Accordingly, this case is REMANDED to the bankruptcy court for a determination of the amount, if any, by which Columbia's secured claim should be reduced due to any allowed prior tax liens. The order of the bankruptcy court declining to deduct disposition costs from the amount of Columbia's secured claim is AFFIRMED.

SO ORDERED.

NOTES

[1]

A significant influence in [Claeys' decision] to consider costs of sale in valuation seems to be the holdings of the Ninth Circuit Court of Appeals in Crocker National Bank v. American Mariner Industries (In re American Mariner Industries), 734 F.2d 426 (9th Cir.1984) and the Eighth Circuit in Ahlers v. Norwest Bank of Worthington (In re Ahlers), 794 F.2d 388 (8th Cir.1986), rev'd, 485 U.S. 197, 108 S.Ct. 963, 99 L.Ed.2d 169 (1988). [This] analysis . . . was considerably undercut, however, by the Supreme Court's reversal of Ahlers and more particularly by that court's decision in United Savings Association of Texas v. Timbers Of Inwood Forest Associates, Ltd., 484 U.S. 365, 108 S.Ct. 626, 98 L.Ed.2d 740 (1988).

In re Balbus, 104 B.R. 767, 769 (Bankr.E.D.Va. 1989).

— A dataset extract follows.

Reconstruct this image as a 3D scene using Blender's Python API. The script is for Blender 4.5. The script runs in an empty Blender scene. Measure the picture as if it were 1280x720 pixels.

[2] One of the purposes of deducting disposition costs from the secured amount of a creditor's claim appears to be to protect the "creditor['s] bargain[] for the right to take possession of the collateral and sell it in the event the debtor defaults and in fashioning adequate protection one must determine what the creditor could have realized upon disposition, taking into account the usual time and expense involved in repossession and sale." 81 B.R. at 991.